Выбрать главу

Три недели не давали ложек, ели прямо из кружек и Жестяных тарелок. На завтрак — каша и бобы, на обед — чаще всего коровьи потроха и маисовая каша, которую приносили в больших глиняных чанах. Один из заключенных раскладывал холодную кашу прямо руками. Через две недели к каше стали давать снятое молоко, кусочек хлеба и кофе без сахара.

На второй или третий день начались допросы. После допроса переводили в другое помещение, где постепенно все снова собирались. На допросах присутствовали два белых и два черных сыщика, черные больше как переводчики. Каждому задавали двадцать восемь вопросов. Вот некоторые из них:

Кто рассказал вам о Конгрессе? Кто ваши друзья вне Конгресса? Читаете ли вы книги о Гане и Египте? Одобряете ли Федерацию? Ездили ли куда-нибудь и зачем? В Гану или Египет? Слушаете ли радиопередачи из Каира и Москвы? Есть ли у вас белые друзья в Федерации? Что это за дружба, с политической целью? Ходили ли вы к ним в гости, если да, то зачем? Что вы знаете о коммунизме? (Стенли ответил на этот вопрос: это правительственная система в России; тогда последовал новый вопрос: откуда вы это знаете? — узнал в школе.) Есть ли у вас оружие? Собираетесь ли вы применить насилие? (Стенли ответил: самое большое «насилие», которое предусматривается конституцией Конгресса, — это проект общих школ для белых и черных).

Самыми главными вопросами считались:

Сообщали ли вы когда-нибудь полиции о Конгрессе? А если бы Конгресс перешел к насилию, сообщили бы? Ответ «да» означал возможность быть отпущенным.

Допрос проходил пять часов, затем заключенного фотографировали и снимали отпечатки пальцев.

Первые две недели читать было нечего. Потом появились представители «морального перевооружения» и с разрешения правительства завалили заключенных брошюрами, в которых изображались молящиеся о примирении африканцы с воздетыми к небу руками. Политические заключенные презирали это движение. Но иногда ему удавалось сломить даже таких африканцев, которые долгое время не признавали компромиссов в борьбе против предрассудков и несправедливости, и превратить их в безвольные существа, которые молились за «заблуждающихся белых» и видели во всем проявление воли божьей.

Через пять недель стала поступать настоящая литература. Книги, которые собирали и посылали для заключенных их друзья, сначала перечитывались властями — и не без пользы: они пополняли свое образование. Диккенса, Джейна Остена и всякого рода поэзию пропускали, но такие произведения, как, например, роман Достоевского «Преступление и наказание», запрещали.

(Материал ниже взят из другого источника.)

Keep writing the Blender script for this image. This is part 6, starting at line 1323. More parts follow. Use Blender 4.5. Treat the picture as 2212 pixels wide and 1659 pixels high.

Заключенные могли помыться в душе, но полотенец при этом не полагалось. У многих, не привыкших к тюремной пище, в первые же дни началась дизентерия. Одного старика, которому было уже за 80, отпустили из тюрьмы только после месяца заключения. Когда бы в четырех бараках Кентакки ни появлялись охранники, там должна была быть абсолютная тишина. За несложенное одеяло или другое нарушение порядка виновника били прикладом. Постепенно узники привыкли к дисциплине, и нарушений не стало.

Собрания проводились тайно; каждый барак выбирал своего уполномоченного, который должен был высказать все жалобы интенданту. Через некоторое время эти уполномоченные, как самые «закоренелые», были отправлены в Кхами. Но начатое дело продолжали другие, они требовали ложек, мыла, фруктов, хлеба, масла, полотенец. Они угрожали голодовкой. Они знали, что имели право требовать, ведь они были арестованы без суда и по политическим мотивам. Наконец в апреле стало немного лучше.

Сильные подбадривали слабых, которые едва ли знали, что такое политика, и хотели лишь вернуться к своему хозяйству. Заключенный священник читал вслух Библию и молитвы, заканчивая их словами: «Господи, зачем нас угнетают в нашей собственной стране? Разве плохо, Отец наш, когда человек просит отдать то, что когда-то дал взаймы?» — Kutadza here, baba, каnа munhu achireva chikwere ti chake?

Первые недели были особенно трудными. Всех мучила неизвестность: что с семьей, не выслали ли ее? Не начался ли в стране неожиданный террор? Не были ли белые хуже, чем можно предполагать? Не заняла ли южноафриканская армия страну и неужели Англия ни чего не могла сделать? Письма писать не разрешалось, получать тоже. С белым так никто не обходился, даже если он убийца.

Стенли познакомился с товарищами по бараку. Среди них священник, водитель автобуса, часовщик, ректор, учитель народной школы, владелец магазина, рабочие и крестьяне из резервации, но здесь не было никого из прислуги в домах белых. Никто из заключенных никогда не думал о политической карьере и о возможности быть посаженным в тюрьму. Они не мечтали стать ни святыми, ни мучениками. И их эта неволя обижала и унижала гораздо сильнее, чем активных политических деятелей.